Jumat, 16 Januari 2009

Invasi Negara Israel

Penyerbuan disertai pengeboman yang dilakuakn pasukan Israel di Palestina banyak medapat tanggapan dari berbagai pihak. Sikap bangsa Indonesia secara luas turut terbagi. Pandangan negara sendiri klasik dan cenderung cliche : mengecam dan mengusahakan upaya damai. Di sisi lain, rakyat yang mayoritas berasal dari elemen masyarakat pro-Islam mengecam keras dan menyarankan dikirimnya pasukan Jihad atau setidaknya pasukan penjaga perdamaian.
Dari sudut pandang masyarakat anarki Indonesia atau anarkindo, serbuan NEGARA Israel menajdi masalah sosio=politik ketimpang agama semata. Kedua wilayah tersebut menghendaki sebuah identitas nasional, Palestina ingin menjadi negara a part entiere dan begitu pula Israel.

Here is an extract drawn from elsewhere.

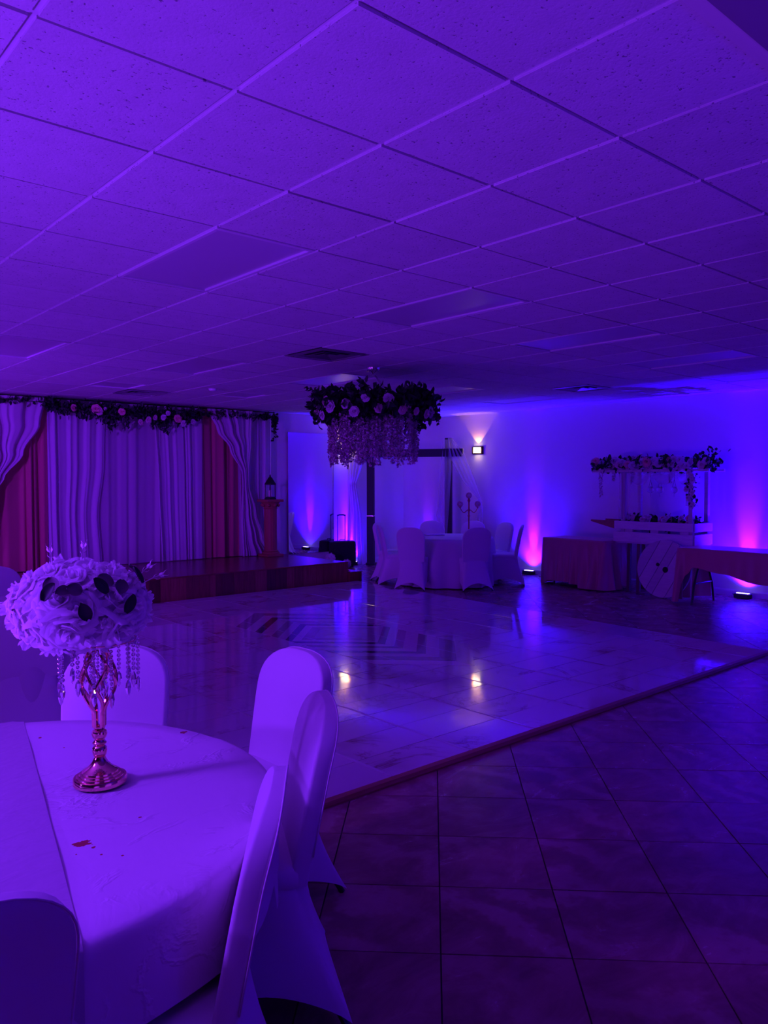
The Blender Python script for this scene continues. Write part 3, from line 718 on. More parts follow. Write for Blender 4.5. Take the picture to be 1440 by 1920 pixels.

Lantas terjadilah pertempuran dan operasi militer dari kedua pihak. Israel melakukan penyerbuan yang seolah membabi-buta. Padahal bila direnungkan kembali, Israel adalah negara dengan badan intelijen nomor wahid dalam sejarah manusia. Setiap serangan pasti mengandung maksud dan tujuan,
Serangan terhadap gudang penyimpanan makanan contohnya, tiada merupakan kehilafan melainkan bagian dari taktik. Seperti dikemukakan berbagai pengamat politik Internasional. Israel menghendaki runtuhnya HAMAS untuk selamanya dan cara terbaik ialah dengan melalakukan "genosida" yang signifikan. Membunuh ketika mereka masih muda lebih baik menurut strategis Israel, alhasil Ibu-ibu dan anak-anak menjadi target prioritas dalam agenda perang Israel. Penyerangan kator PBB dilakukan sebagai trik psikologis untuk menunjukkan bahwa tiada tempat yang aman di tanah Gazza.
Secara makro, Israel menginginkan sebuah bangsa Palestina yang runtuh dan hancur untuk beberapa tahun kedepan sembari menunggu berkembangnya negara Israel.
Disinilah muncul pemikiran pro-anarki. Negara memiliki hakikat dasar yakni kekuasaan. Dalam hal ini masing-masing bangsa berusaha menegakkan sebuah kekuasaan negara dalam wilayah yang mereka duduki masing-masing. Pengalaman sejarah menunjukkan bahwa perang terjadi karena negara dan inilah yang terjadi dengan Israel-Palestina.
Maka solusi terhadap perang tanpa akhir di Timur Tengah secara khusus ialah pembubaran paksa negara ISRAEL dan PALESTINA, dan secara umum negara-negara di dunia. Adapun yang sebaiknya diperbolehkan adalah pusat ibadah dalam hal ini kekhilafan islam bagi dunia Islam dan Vatikan bagi dunia kristen, serta Tibet untuk Budha. Pusat keagamaan tentunya tidak memiliki kekuasaan layaknya negara mealinkan hanya bersifat membangun sepertinya layaknya PBB sekarang. Dunia tanpa negara adalah dunia tanpa perang.